While America's families continue to be battered by unemployment, foreclosures and other pains associated with the worst recession in decades, Wall Street executives are raking in the big bucks again.

Goldman Sachs is preparing to hand out $6.65 billion in salary and bonuses for the second quarter after getting funds from the taxpayer through the Troubled Assets Relief Program. JPMorgan put aside $14 billion to pay top executives and traders. That's just ridiculous. And since excessive executive compensation has flourished even when businesses are failing, shareholders need a say-on-pay.

President Barack Obama earlier this year decried the "culture of narrow self-interest and short-term gain at the expense of everything else" that has fostered corporate irresponsibility. CEOs like Martin J. Sullivan, who ran American International Group (AIG), the giant insurance and financial services firm, into the ground, illustrate the problem in our boardrooms. He was fired, but walked away with a severance package estimated at $47 million.

He wasn't alone. While the economy was thrown into turmoil and people across the nation lost their life savings, AIG executives continued to receive hefty bonuses. We've all taken a hit thanks to AIG's greedy manipulation of exotic investment products. The perverse system of excessive pay, even for failure, created incentives for foolish risk-taking by major financial institutions.

For years, AFSCME has worked to rein in the excessive paychecks unrelated to long-term performance that unaccountable corporate boards of directors have given many of America's CEOs. We've argued that boards cheat shareholders and workers when they cloak their operations in secrecy or are unaccountable to shareholders.

Responsibility for the worst economic collapse since the Great Depression can be laid at the feet of those CEOs who put short-term profits ahead of long-term and sustainable wealth creation. And that threatens the interests of shareholders, including working families whose savings are invested in the market. America's shareholders need sound management, accountability and the right to nominate members of the boards of the corporations in which they invest.

That's why AFSCME supports House Financial Services Committee Chairman Barney Frank's (D-Mass.) say-on-pay legislation. That bill, which passed the Financial Services panel Tuesday, would give shareholders an advisory vote on compensation packages and on "golden parachutes," and would make compensation committees more independent from management. This legislation is an important part of the broad financial reform effort necessary to re-regulate the financial industry and protect shareholders.
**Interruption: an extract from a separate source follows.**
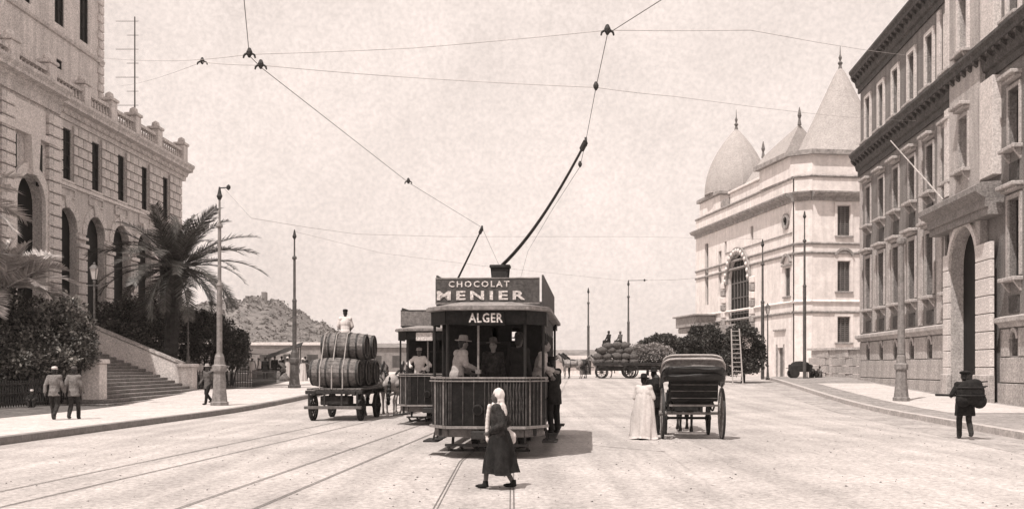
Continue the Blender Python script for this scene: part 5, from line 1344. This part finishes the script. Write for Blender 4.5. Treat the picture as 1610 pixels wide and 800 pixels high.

A key step to fixing our economy is making sure that the interests of shareholders and stakeholders are considered in corporate board rooms. We believe that Rep. Frank's proposal to give shareholders a say-on-pay will help hold corporations and their leadership responsible and accountable to their owners -- company stockholders. It's time to stop rewarding corporate executives for failure. It's time to make American companies transparent and accountable. We need bold action to bring these rampant abuses to an end.

From Gerald W. McEntee, president, American Federation of State, County and Municipal Employees, Washington

The AFSCME employee pension plans own stock in Goldman Sachs, JPMorgan and AIG.